A positive outlook is often a precursor to a rating increase (as a negative outlook can be a precursor to a rating downgrade.) But a positive outlook does not guarantee an upgrade.
As Moody’s defines a positive or negative outlook in its methodology statement, the two outlooks on either side of stable suggest a “higher likelihood that the credit rating may change in the medium term.
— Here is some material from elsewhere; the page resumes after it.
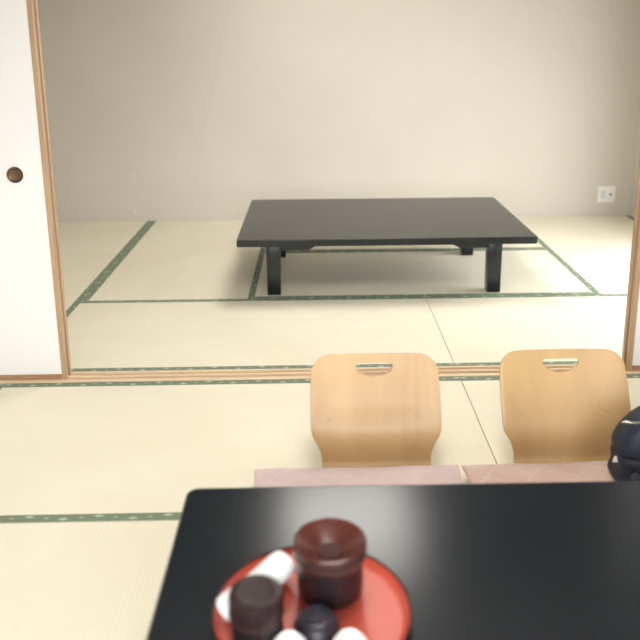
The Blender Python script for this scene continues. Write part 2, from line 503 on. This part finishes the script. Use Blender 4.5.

In most cases, Moody’s Ratings follows up on an outlook change in about 12-18 months.”
XPO’s ratings were affirmed by Moody’s at Ba2 for the Corporate Family Rating (CFR) and Ba2-PD for its Probability of Default rating.
Although Moody’s didn’t change the company’s rating, the move to a positive outlook comes less than three months after S&P Global Ratings downgraded XPO’s debt to BB from BB+. When S&P made that move, it put the two agencies’ rating of XPO (NYSE: XPO) at levels considered equivalent.
However, the S&P Global (NYSE: SPGI) outlook on XPO is stable, in contrast to the new positive outlook at Moody’s (NYSE: MCO) just bestowed this week.
The change to a positive outlook and the reasons Moody’s cited for the move stand in stark contrast to what S&P Global said in July in conjunction with its downgrade of XPO that came down at the start of July, even though both companies are effectively at the same place.
While S&P Global made its call largely on the basis of its expectation of the freight recession dragging on, Moody’s more optimistic outlook is tied to a “slow recovery” in freight markets as well as various operating changes XPO has implemented.
“The positive outlook reflects expectations that XPO will improve profitability and maintain credit metrics despite current industry challenges,” Moody’s said.
Moody’s added it expects improvement in XPO’s operating performance going into 2026, “driven by cost reduction initiatives and profitable growth from its network expansion following the acquisition of certain terminals previously owned by Yellow Corporation.” XPO acquired the terminals from Yellow in late 2023 and began opening them within the XPO network last year.
And in a sentence that could have been written anytime in the last two to three years, Moody’s said: “In addition, we expect a slow recovery in key transport areas such as freight volumes and spot pricing over the next year.”